SOURCE DATA ▸
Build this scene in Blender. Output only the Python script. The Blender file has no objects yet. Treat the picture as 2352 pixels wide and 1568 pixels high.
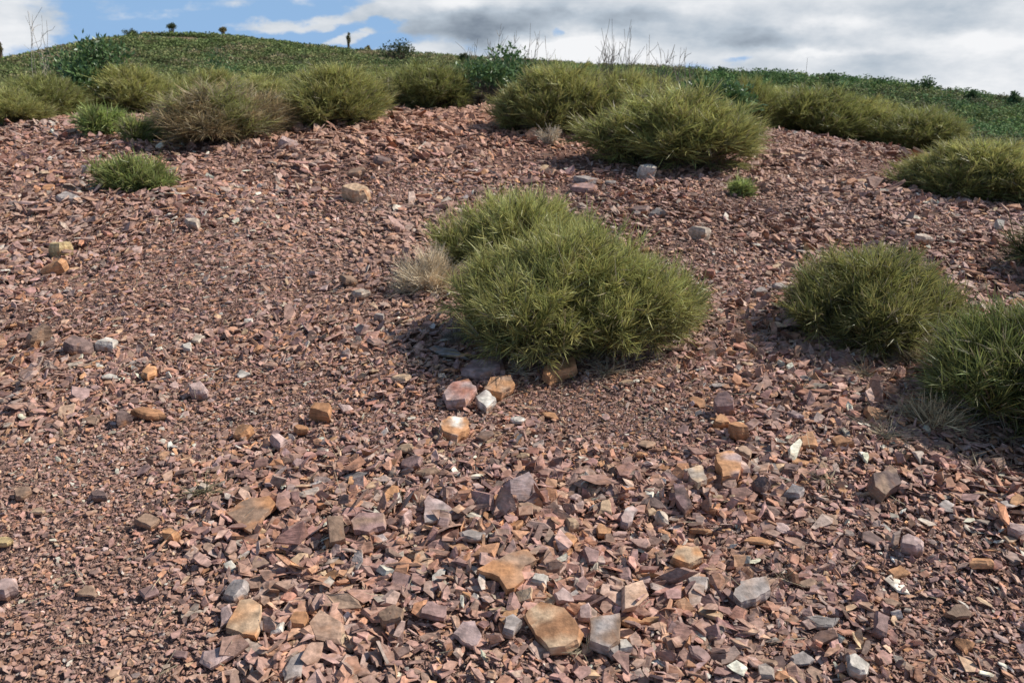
import bpy, bmesh, math, random
import numpy as np
from mathutils import Vector, Matrix, noise as mnoise

rng = np.random.default_rng(7)
random.seed(7)
SC = bpy.context.scene
COL = SC.collection
R = math.radians

# ------------------------------------------------------------------ camera model
F = 830.0; W, H = 1024.0, 682.0
PITCH = R(18.0); CAMZ = 1.6
K = 1024.0 / 2352.0            # survey sheet units -> picture units

def ray(dx, dy):
    """direction of the sight line through a survey point (sheet 2352 wide)."""
    x = (dx * K - W / 2) / F; y = -(dy * K - H / 2) / F
    c, s = math.cos(PITCH), math.sin(PITCH)
    return np.array([x, c + y * s, -s + y * c])

def at_depth(dx, dy, Y):
    d = ray(dx, dy); t = Y / d[1]
    return np.array([0, 0, CAMZ]) + d * t

# ------------------------------------------------------------------ terrain
ctrl = []
def cp(dx, dy, Y): ctrl.append(tuple(at_depth(dx, dy, Y)))
def cw(x, y, z): ctrl.append((x, y, z))
for x in (0, 600, 1176, 1750, 2352): cp(x, 1568, 1.9 + (0.04 if x > 1500 else 0))
for x, Y in ((0, 2.55), (1176, 2.55), (2352, 2.62)): cp(x, 1200, Y)
for x, Y in ((0, 3.95), (600, 4.0), (1176, 4.1), (1750, 4.1), (2352, 4.15)): cp(x, 830, Y)
for x, Y in ((0, 6.3), (600, 6.4), (1176, 6.4), (1750, 6.4), (2352, 6.3)): cp(x, 560, Y)
for x, Y in ((0, 8.9), (600, 9.0), (1176, 9.0), (1750, 9.2), (2150, 8.9)): cp(x, 400, Y)
for x, y, Y in ((0, 290, 12.0), (200, 270, 12.8), (640, 262, 13.5), (900, 250, 14), (1180, 252, 14), (1500, 285, 13),
                (1750, 298, 12.6), (2060, 350, 10.5), (2200, 432, 8.6), (2352, 455, 8.0)): cp(x, y, Y)
# ground just behind the crest drops a little
for x, y, Y in ((0, 285, 15), (600, 258, 17), (1176, 250, 17.5), (1750, 300, 16), (2060, 345, 14.5), (2352, 440, 11.5)): cp(x, y, Y)
# dip behind, then hill on the left, ridge on the right
for x, z in ((-22, -1.2), (-12, -.8), (-4, 0.0), (4, 0.3), (12, -.4)): cw(x, 27, z)
for x, y, D in ((-500, 300, 80), (-100, 182, 85), (0, 154, 88), (100, 128, 90), (200, 105, 92), (300, 91, 95), (420, 90, 95), (550, 100, 95), (700, 115, 92),
                (850, 130, 90), (1000, 139, 88), (1150, 147, 80), (1300, 155, 70), (1450, 164, 60)): cp(x, y, D)
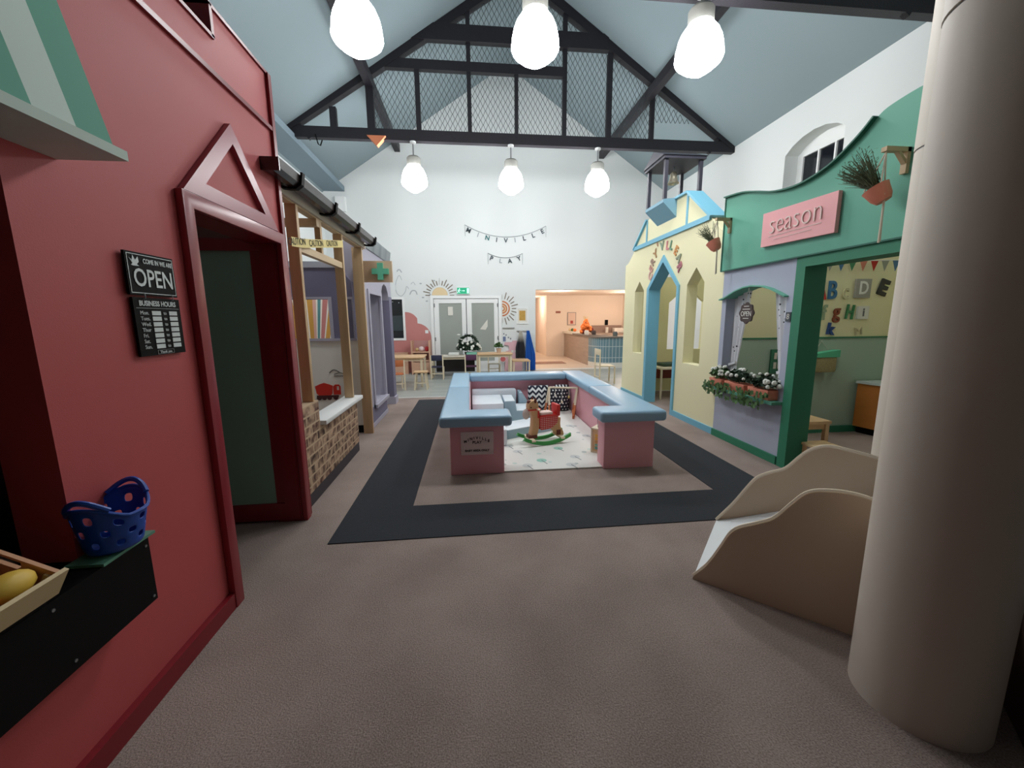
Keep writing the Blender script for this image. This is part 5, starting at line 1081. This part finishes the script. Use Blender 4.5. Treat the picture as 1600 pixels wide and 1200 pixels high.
plk = wood('grey_plank', (164, 148, 136), (6, 1.0, 9), .2)
MB().box(3.77, 4.3, 12.5, 15.85, .0, .93).build('plank_side', plk, ct)
MB().box(3.72, 4.35, 14.4, 15.88, .93, 1.01).build('raised_shelf', OFFW, ct)
MB().box(3.73, 4.4, 12.5, 14.4, .93, .97).build('worktop', mat('grey_worktop', (120, 112, 106), .35), ct)
ft = [(3.77, 12.5)]+[(4.25-.48*math.cos(rad(a)), 12.5-.62*math.sin(rad(a))) for a in range(10, 91, 10)]+[(6.15, 11.88)]
tl = mat('blue_grey_tile', (110, 142, 156), .3)
vv = xyz(tl, mapped(tl)); ang = math_node(tl, 'ADD', vv[0], math_node(tl, 'MULTIPLY', vv[1], -1.0)); g1 = math_node(tl, 'GREATER_THAN', math_node(tl, 'FRACT', math_node(tl, 'MULTIPLY', ang, 9)), .86)
g2 = math_node(tl, 'GREATER_THAN', math_node(tl, 'FRACT', math_node(tl, 'ADD', math_node(tl, 'MULTIPLY', vv[2], 2.9), .12)), .95); mixc(tl, math_node(tl, 'MAXIMUM', g1, g2), lin((104, 138, 152)), lin((196, 206, 208)))
MB().poly([(a, b, .14) for a, b in ft]+[(6.15, 12.3, .14), (4.3, 12.5, .14)], (0, 0, .76)).build('tiled_front', tl, ct)
MB().poly([(a, b, 0) for a, b in ft]+[(6.15, 12.3, 0), (4.3, 12.5, 0)], (0, 0, .14)).build('plinth', OFFW, ct)
MB().poly([(a-.04*(a < 4.2), b-.04, .90) for a, b in ft]+[(6.15, 12.5, .90), (4.35, 12.5, .90)], (0, 0, .05)).build('worktop', MC['grey_worktop'], ct)
t = root('back_bar', (5.1, 15.6, 0), 'grey slatted back bar along cafe rear wall', 'cabinet')
MB().box(4.5, 6.15, 15.3, 15.88, 0, .92).build('cupboard', plk, t); MB().box(4.9, 6.15, 15.82, 15.89, .92, 1.22).build('slatted_panel', mat('slat_grey', (150, 128, 118), .7), t)
MB().lathe([(0, 0), (.06, .0), (.06, .22), (0, .22)], (5.45, 15.6, .93), 14).build('coffee_grinder', OFFW, label='pale coffee grinder on the back bar', cat='grinder')
MB().box(5.7, 6.1, 15.4, 15.7, .93, 1.12).build('coffee_machine', OFFW, bevel=.02, label='pale boxy coffee machine on the back bar', cat='coffee machine')
MB().box(5.46, 5.58, 15.85, 15.9, 1.23, 1.44).build('wall_speaker', BLACK, label='small black speaker on cafe rear wall', cat='speaker')
t = root('framed_poster', (4.07, 15.88, 1.25), 'grey framed poster with small red motif on cafe wall', 'picture')
MB().box(3.90, 4.25, 15.87, 15.9, 1.24, 1.75).build('frame', GREY, t); MB().box(3.92, 4.23, 15.865, 15.872, 1.26, 1.73).build('print', mat('poster_cream', (224, 200, 186), .7), t); MB().box(4.02, 4.13, 15.86, 15.866, 1.30, 1.42).build('motif', mat('motif_red', (176, 80, 70), .7), t)
mb = MB(); mb.box(3.42, 3.62, 15.89, 15.9, 1.72, 1.80); decal('wall_lettering', mb, mat('lettering_brown', (150, 96, 84), .8), 'small brown lettering strip on cafe wall left of poster')
MB().box(2.05, 3.2, 13.1, 13.75, .001, .012).build('door_mat', mat('mat_brown', (150, 118, 104), .9, var=.4, vs=20), label='brown patterned doormat in the cafe entrance', cat='doormat')
t = root('orange_flower_display', (4.0, 13.6, .97), 'autumn flower display of orange and dark red blooms on cafe counter', 'flowers')
mb = MB(); rr = random.Random(8); OA = mat('bloom_orange', (232, 128, 60), .7); OB = mat('bloom_maroon', (110, 34, 28), .7); LF2 = mat('pampas', (222, 200, 160), .8)
for k in range(46):
    q_ = rr.uniform(0, 1); p = (4.0+rr.uniform(-.22, .22)*(1.1-q_), 13.6+rr.uniform(-.2, .2)*(1.1-q_), 1.04+.40*q_); mb.mat(OB if k % 4 == 0 else OA).ell(p, rr.uniform(.045, .075), 8, 6)
for k in range(10): mb.mat(LF2).tube([(4.0, 13.6, 1.2), (4.0+rr.uniform(-.1, .1), 13.6, 1.5+rr.uniform(0, .1))], [.02, .012], 6)
mb.build('blooms', None, t, kind='stuff'); MB().lathe([(0, 0), (.09, 0), (.11, .1), (0, .1)], (4.0, 13.6, .972), 14).build('vase', OFFW, t)
for i, (x, y_, c, l) in enumerate(((3.88, 13.1, OFFW, 'white card stand in front of the orange flowers'), (4.05, 12.85, mat('item_dark', (70, 56, 54), .6), 'dark ornament beside the orange flowers'), (4.5, 12.1, mat('bowl_grey', (90, 100, 100), .5), 'grey bowl on the curved counter'), (4.9, 12.2, OFFW, 'stack of white cups on the curved counter'))):
    MB().lathe([(0, 0), (.07, 0), (.08, .08), (.06, .14), (0, .14)], (x, y_, .97 if i < 2 else .95), 12).build(('card_stand', 'ornament', 'bowl', 'cup_stack')[i], c, label=l, cat=('card', 'ornament', 'bowl', 'cups')[i])
for i, x in enumerate((3.85, 3.95, 4.05)): MB().ell((3.95, 15.6-.35*i, 1.07), (.07, .07, .06), 8, 6).build('dried_posy', (LF2, MC['leaf_green'], OA)[i], label=('cream', 'green', 'orange')[i]+' small posy on the raised counter shelf', cat='flowers')
mb = MB()
for k in range(9): a = math.pi*k/8; mb.bar((6.195, 13.9+.14*math.cos(a), 1.66+.14*math.sin(a)), (6.195, 13.9+.22*math.cos(a), 1.66+.22*math.sin(a)), .004, .02)
mb.build('sun_decal', MC['sun_ray_grey'], label='faint rainbow sun decal on the cafe right wall', cat='wall decal')

# small batten lights added to brighten the play house interiors, unseen behind their fronts
def fill(c, d, e, label):
    t = root('fill_light', c, label, 'batten light', 'batten lights added inside the play houses')
    MB().cb((c[0], c[1], c[2]+.03), (d[0]+.02, d[1]+.02, .03)).build('housing', WHITE, t)
    MB().cb(c, (d[0], d[1], .03)).build('diffuser', mat('fill_diffuser_%d' % e, (255, 246, 226), .4, emit=e), t)
fill((3.30, 3.3, 2.50), (.06, 1.4, 0), 22, 'batten light added inside the green flower shop behind its header')
fill((3.36, 6.3, 2.74), (.06, 1.2, 0), 14, 'batten light added inside the yellow church above its doorway')
fill((-2.4, 6.3, 2.30), (1.0, .06, 0), 9, 'batten light added inside the lilac pharmacy')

AIM OF THE TASK ▸ Output the records above as they stand, from the first line to the line with "from mathutils import", inclusive, and exclude the pictures.

THE SOLUTION ▸
Build this scene in Blender. Output only the Python script. The Blender file has no objects yet. Treat the picture as 2352 pixels wide and 1568 pixels high.
import bpy, bmesh, math, random
import numpy as np
from mathutils import Vector, Matrix, noise as mnoise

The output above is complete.